§ **DATASET EXCERPTS**
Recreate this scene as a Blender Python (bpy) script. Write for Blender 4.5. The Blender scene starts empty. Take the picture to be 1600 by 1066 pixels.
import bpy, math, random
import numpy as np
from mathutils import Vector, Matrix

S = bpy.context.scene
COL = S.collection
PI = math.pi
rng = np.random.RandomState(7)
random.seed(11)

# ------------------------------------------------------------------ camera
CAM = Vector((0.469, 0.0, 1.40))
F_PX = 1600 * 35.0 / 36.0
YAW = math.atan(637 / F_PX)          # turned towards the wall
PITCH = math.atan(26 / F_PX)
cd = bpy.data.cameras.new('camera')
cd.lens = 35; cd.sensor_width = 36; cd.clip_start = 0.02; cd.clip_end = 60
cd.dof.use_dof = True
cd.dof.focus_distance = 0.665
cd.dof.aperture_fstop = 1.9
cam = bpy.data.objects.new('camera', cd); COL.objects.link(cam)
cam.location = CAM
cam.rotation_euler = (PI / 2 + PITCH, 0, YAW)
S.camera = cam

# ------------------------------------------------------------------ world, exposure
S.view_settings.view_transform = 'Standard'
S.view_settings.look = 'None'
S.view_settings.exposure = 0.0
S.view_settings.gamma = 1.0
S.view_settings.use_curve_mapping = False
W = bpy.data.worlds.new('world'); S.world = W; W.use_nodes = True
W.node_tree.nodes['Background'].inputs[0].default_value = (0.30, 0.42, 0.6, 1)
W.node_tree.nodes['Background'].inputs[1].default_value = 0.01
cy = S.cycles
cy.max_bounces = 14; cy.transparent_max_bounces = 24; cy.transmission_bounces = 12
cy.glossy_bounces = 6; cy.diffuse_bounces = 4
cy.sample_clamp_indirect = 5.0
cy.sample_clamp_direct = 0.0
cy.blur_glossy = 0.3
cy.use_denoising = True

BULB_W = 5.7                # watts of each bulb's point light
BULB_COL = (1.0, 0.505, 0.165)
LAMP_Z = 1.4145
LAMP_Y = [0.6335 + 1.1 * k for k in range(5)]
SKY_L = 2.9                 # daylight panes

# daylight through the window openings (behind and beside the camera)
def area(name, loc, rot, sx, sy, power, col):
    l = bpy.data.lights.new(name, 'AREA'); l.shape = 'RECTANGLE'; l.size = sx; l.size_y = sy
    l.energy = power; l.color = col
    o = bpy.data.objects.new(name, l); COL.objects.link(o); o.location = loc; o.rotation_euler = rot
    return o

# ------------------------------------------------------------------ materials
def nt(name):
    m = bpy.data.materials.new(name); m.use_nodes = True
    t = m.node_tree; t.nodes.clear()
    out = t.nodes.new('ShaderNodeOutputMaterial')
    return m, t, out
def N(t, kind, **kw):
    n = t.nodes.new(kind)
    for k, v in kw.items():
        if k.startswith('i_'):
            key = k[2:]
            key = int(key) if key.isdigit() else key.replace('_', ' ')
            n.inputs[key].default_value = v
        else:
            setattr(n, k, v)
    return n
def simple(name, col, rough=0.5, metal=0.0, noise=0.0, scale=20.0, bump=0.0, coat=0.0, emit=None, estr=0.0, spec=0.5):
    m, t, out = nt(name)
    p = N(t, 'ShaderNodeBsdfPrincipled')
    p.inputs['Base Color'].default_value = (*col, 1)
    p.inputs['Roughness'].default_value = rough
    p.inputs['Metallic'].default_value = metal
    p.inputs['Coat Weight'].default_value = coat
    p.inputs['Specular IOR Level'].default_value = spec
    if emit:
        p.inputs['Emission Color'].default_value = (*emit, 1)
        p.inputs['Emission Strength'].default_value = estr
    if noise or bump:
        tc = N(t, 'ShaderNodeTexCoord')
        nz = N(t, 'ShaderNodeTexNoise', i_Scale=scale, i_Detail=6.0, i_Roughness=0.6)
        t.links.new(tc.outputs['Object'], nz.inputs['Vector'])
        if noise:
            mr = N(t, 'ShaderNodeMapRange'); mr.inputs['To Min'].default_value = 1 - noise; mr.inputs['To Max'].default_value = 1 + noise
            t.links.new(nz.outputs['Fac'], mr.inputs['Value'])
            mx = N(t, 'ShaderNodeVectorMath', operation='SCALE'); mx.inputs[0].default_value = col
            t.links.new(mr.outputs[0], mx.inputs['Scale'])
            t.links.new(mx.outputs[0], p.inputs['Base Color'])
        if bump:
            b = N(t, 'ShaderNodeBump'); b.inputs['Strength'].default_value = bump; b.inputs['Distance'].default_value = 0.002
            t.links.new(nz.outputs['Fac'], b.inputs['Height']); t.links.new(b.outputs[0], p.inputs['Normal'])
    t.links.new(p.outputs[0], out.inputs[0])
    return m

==

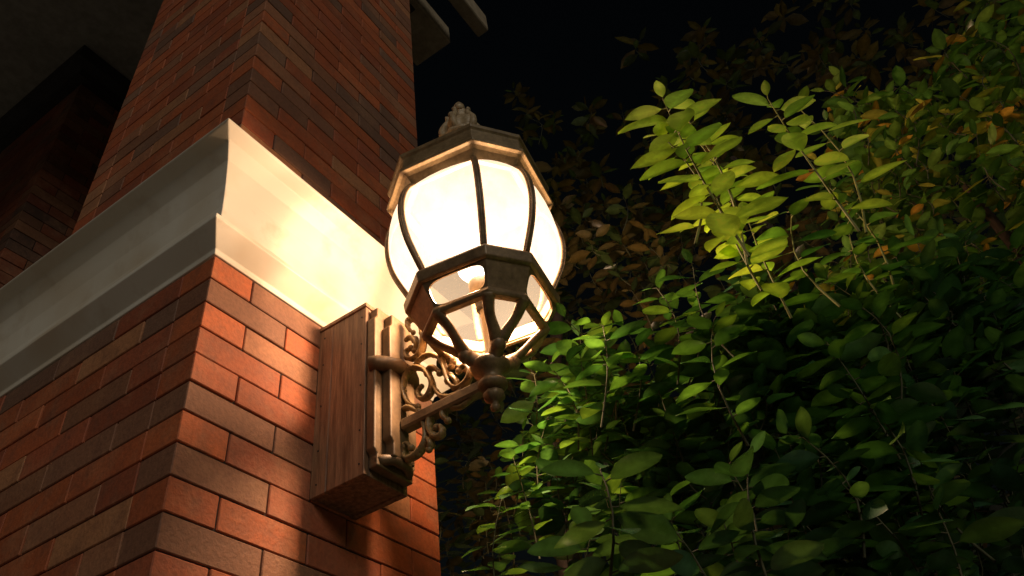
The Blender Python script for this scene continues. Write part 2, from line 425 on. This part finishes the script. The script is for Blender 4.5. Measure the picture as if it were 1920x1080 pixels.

---

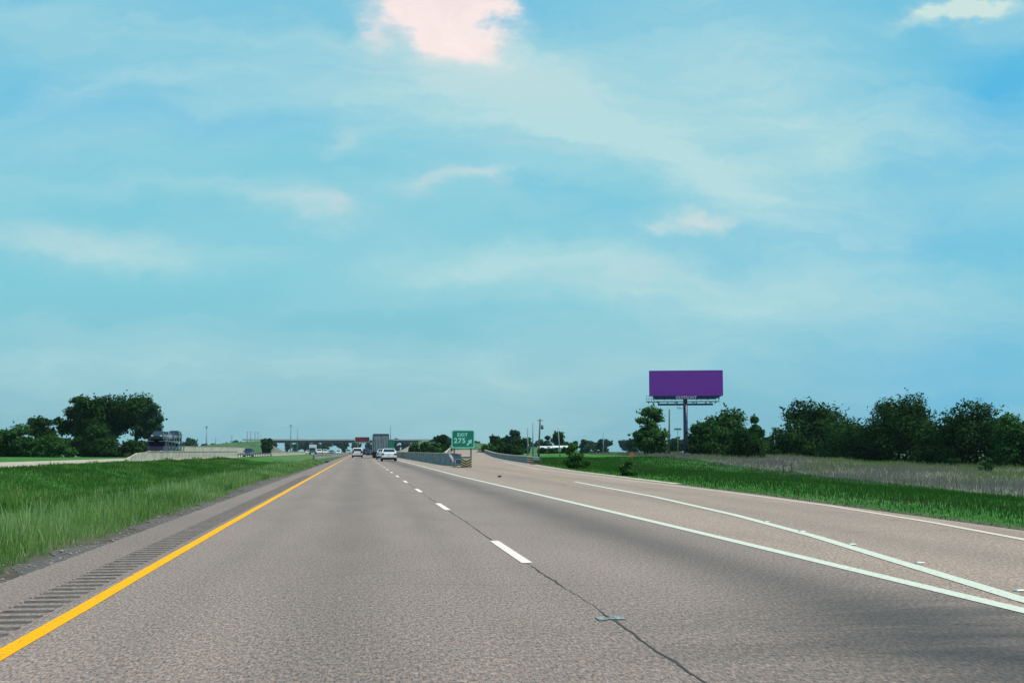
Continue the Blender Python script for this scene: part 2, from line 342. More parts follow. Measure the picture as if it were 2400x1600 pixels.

§ **WORK TO COMPLETE**
What do the lines above say from the one containing "Recreate this scene" down to the one containing "cy.use_denoising = True"? Return them exactly, both end lines included, and only them.

§ **RESULT OF THE EXERCISE**
Recreate this scene as a Blender Python (bpy) script. Write for Blender 4.5. The Blender scene starts empty. Take the picture to be 1600 by 1066 pixels.
import bpy, math, random
import numpy as np
from mathutils import Vector, Matrix

S = bpy.context.scene
COL = S.collection
PI = math.pi
rng = np.random.RandomState(7)
random.seed(11)

# ------------------------------------------------------------------ camera
CAM = Vector((0.469, 0.0, 1.40))
F_PX = 1600 * 35.0 / 36.0
YAW = math.atan(637 / F_PX)          # turned towards the wall
PITCH = math.atan(26 / F_PX)
cd = bpy.data.cameras.new('camera')
cd.lens = 35; cd.sensor_width = 36; cd.clip_start = 0.02; cd.clip_end = 60
cd.dof.use_dof = True
cd.dof.focus_distance = 0.665
cd.dof.aperture_fstop = 1.9
cam = bpy.data.objects.new('camera', cd); COL.objects.link(cam)
cam.location = CAM
cam.rotation_euler = (PI / 2 + PITCH, 0, YAW)
S.camera = cam

# ------------------------------------------------------------------ world, exposure
S.view_settings.view_transform = 'Standard'
S.view_settings.look = 'None'
S.view_settings.exposure = 0.0
S.view_settings.gamma = 1.0
S.view_settings.use_curve_mapping = False
W = bpy.data.worlds.new('world'); S.world = W; W.use_nodes = True
W.node_tree.nodes['Background'].inputs[0].default_value = (0.30, 0.42, 0.6, 1)
W.node_tree.nodes['Background'].inputs[1].default_value = 0.01
cy = S.cycles
cy.max_bounces = 14; cy.transparent_max_bounces = 24; cy.transmission_bounces = 12
cy.glossy_bounces = 6; cy.diffuse_bounces = 4
cy.sample_clamp_indirect = 5.0
cy.sample_clamp_direct = 0.0
cy.blur_glossy = 0.3
cy.use_denoising = True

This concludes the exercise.